Il faut dire que le royaume ibérique fait face à une pression migratoire qu’il n’a pas connue depuis 2006. A l’époque, la Casamance, au sud du Sénégal, était le point de départ de nombreux Sénégalais vers les îles Canaries, en quête de l’eldorado européen. Désormais, les côtes d’Al Hoceïma semblent marcher dans le sillage de cette région.

Début janvier, la Commission espagnole d’aide aux réfugiés (CEAR) avait avancé la fermeture de certaines routes migratoires, l’assouplissement de la vigilance des autorités marocaines et le contexte social dont pâtit le Rif. Sur ces deux derniers points, Estrella Galán, secrétaire générale de la CEAR, l’expliquait : «Il y a moins d’effectifs déployés au niveau de la frontière, ce qui facilite les flux migratoires.»

Dans un entretien accordé au site Atlantico en août 2017, Pierre Vermeren, historien et spécialiste du Maghreb, abondait dans le même sens : «La situation, dans le nord du Maroc, est très tendue avec le Rif. La police a autre chose à faire que de s’occuper des migrations. Les passeurs reprennent donc de l’activité car ils sont moins contrôlés.»

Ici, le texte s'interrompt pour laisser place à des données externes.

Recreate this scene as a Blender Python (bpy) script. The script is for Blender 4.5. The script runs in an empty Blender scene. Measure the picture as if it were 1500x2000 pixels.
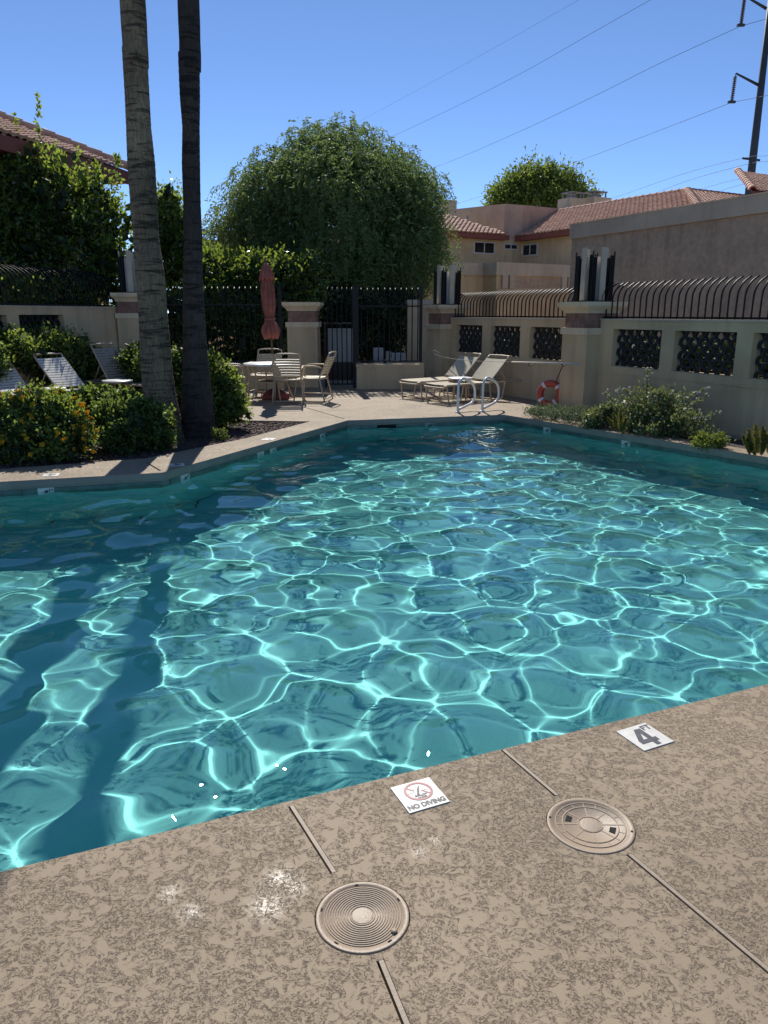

Joel Millman y voit un autre motif : «Nous supposons que la route qui longe la côte pour remonter vers le Maroc est considérée comme plus sûre», disait-il en août 2017 à l’agence France-Presse. En Libye, les passeurs embarquent 100 à 150 migrants par embarcation : «Ils semblent délibérément surcharger les bateaux, qui prennent l’eau tout de suite, et les passagers doivent s’efforcer d’obtenir de l’aide au plus vite.»